In this daily bar chart of COLM, below, we can see that prices not only declined to $80 but continued lower. COLM did not find buying interest until the $55-$50 area. Prices have recovered from the middle of March, but we can see a good correction or retest of the March nadir in May. COLM rallied again and stalled at the underside of the declining 200-day moving average line. We can see additional rally failures in July and August. The slope of the 50-day moving average line has turned flat recently.
The On-Balance-Volume (OBV) line did not bottom until May, telling us that more aggressive selling lasted longer for COLM than many other stocks. The OBV line has only improved marginally into August. The trend-following Moving Average Convergence Divergence (MACD) oscillator has been hugging the zero line recently, telling us that there is little in the way of trend strength.

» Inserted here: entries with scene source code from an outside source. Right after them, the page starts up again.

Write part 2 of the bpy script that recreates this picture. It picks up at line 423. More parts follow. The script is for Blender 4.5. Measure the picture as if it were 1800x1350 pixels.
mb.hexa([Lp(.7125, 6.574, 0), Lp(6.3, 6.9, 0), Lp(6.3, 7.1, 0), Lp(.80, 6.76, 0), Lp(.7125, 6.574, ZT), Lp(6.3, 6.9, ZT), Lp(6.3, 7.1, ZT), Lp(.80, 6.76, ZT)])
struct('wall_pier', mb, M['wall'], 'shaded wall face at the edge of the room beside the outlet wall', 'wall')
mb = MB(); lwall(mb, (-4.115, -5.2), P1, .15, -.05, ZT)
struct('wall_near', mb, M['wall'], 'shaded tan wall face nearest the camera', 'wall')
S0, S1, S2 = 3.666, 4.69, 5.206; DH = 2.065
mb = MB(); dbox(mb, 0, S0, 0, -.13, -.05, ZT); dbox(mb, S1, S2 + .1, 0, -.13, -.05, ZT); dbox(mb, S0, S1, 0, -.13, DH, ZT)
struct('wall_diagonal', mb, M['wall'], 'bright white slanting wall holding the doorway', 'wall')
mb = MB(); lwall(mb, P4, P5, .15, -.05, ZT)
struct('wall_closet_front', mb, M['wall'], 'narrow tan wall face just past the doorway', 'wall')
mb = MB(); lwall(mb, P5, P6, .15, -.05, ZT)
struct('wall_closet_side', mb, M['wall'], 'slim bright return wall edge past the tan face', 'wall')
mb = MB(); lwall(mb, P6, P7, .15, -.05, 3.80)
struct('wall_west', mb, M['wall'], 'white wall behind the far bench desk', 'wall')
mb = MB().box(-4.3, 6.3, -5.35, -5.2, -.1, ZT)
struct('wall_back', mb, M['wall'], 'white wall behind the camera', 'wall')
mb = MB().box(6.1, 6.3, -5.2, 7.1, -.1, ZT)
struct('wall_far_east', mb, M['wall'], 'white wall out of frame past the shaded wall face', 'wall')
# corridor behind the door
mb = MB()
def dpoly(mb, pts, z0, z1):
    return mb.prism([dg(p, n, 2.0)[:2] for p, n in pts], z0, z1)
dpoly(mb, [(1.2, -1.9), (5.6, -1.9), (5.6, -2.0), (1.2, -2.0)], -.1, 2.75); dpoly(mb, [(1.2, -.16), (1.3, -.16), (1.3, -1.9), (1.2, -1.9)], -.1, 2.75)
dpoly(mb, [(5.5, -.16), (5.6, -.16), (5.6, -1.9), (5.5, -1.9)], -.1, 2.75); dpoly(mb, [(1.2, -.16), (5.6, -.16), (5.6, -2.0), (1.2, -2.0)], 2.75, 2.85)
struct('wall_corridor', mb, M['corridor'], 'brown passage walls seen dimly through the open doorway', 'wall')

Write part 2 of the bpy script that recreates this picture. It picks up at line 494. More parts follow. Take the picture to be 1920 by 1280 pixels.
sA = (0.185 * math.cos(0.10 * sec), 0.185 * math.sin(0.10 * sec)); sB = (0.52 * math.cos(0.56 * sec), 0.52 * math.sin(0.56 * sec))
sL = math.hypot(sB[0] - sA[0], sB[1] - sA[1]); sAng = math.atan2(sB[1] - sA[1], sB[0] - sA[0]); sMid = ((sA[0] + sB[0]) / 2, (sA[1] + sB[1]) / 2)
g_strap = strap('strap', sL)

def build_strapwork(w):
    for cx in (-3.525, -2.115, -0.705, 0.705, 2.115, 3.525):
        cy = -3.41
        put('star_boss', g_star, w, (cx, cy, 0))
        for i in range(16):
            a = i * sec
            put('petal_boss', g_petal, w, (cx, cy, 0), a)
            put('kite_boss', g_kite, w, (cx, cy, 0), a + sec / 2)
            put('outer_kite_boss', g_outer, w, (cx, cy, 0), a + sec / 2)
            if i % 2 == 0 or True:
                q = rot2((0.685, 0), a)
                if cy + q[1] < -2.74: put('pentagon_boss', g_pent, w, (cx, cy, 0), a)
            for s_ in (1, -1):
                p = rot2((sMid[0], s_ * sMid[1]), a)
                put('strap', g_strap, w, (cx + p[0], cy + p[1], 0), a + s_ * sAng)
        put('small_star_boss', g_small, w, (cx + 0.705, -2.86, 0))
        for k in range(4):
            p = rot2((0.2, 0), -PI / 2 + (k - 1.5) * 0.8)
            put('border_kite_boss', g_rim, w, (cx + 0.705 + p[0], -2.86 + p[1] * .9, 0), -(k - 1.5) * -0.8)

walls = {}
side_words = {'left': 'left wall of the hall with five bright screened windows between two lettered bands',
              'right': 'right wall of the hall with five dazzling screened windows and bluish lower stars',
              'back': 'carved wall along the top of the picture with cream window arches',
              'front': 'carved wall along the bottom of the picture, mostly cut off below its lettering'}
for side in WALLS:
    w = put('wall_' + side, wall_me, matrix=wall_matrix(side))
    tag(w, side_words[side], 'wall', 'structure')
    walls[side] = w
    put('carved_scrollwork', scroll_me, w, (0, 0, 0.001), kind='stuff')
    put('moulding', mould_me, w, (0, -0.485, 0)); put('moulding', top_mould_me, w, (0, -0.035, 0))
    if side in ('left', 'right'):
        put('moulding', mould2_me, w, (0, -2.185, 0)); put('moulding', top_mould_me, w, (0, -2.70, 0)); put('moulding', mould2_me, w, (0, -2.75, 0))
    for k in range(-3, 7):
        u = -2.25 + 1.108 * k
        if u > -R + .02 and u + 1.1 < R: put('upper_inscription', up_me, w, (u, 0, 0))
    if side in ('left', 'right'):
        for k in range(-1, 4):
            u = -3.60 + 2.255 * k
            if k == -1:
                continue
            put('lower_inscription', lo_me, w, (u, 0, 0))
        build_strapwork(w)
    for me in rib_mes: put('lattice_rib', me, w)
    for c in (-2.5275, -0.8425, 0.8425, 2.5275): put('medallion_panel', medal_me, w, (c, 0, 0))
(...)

In this weekly bar chart of COLM, below, we can see that prices rolled over in a large topping pattern in 2018 and 2019. Prices are trading below the declining 40-week moving average line. The weekly OBV line shows a long decline from the middle of 2018 and only some modest bottoming/stability in recent months. The MACD oscillator gave a cover shorts buy signal in May but is still below the zero line and a buy signal.
In this daily Point and Figure chart of COLM, below, we can see a potential upside price target of $95 but the chart needs a trade at $83.08 to refresh the uptrend.

Bottom line strategy: COLM may be doing the right things on the fundamental side, but the charts are not convincing and the several rally failures at the 200-day moving average line are not a vote of confidence. Aggressive traders who want to probe the long side of COLM should do it only on strength to $83.08 accompanied by an increase in volume. Otherwise I would wait for better technical signals.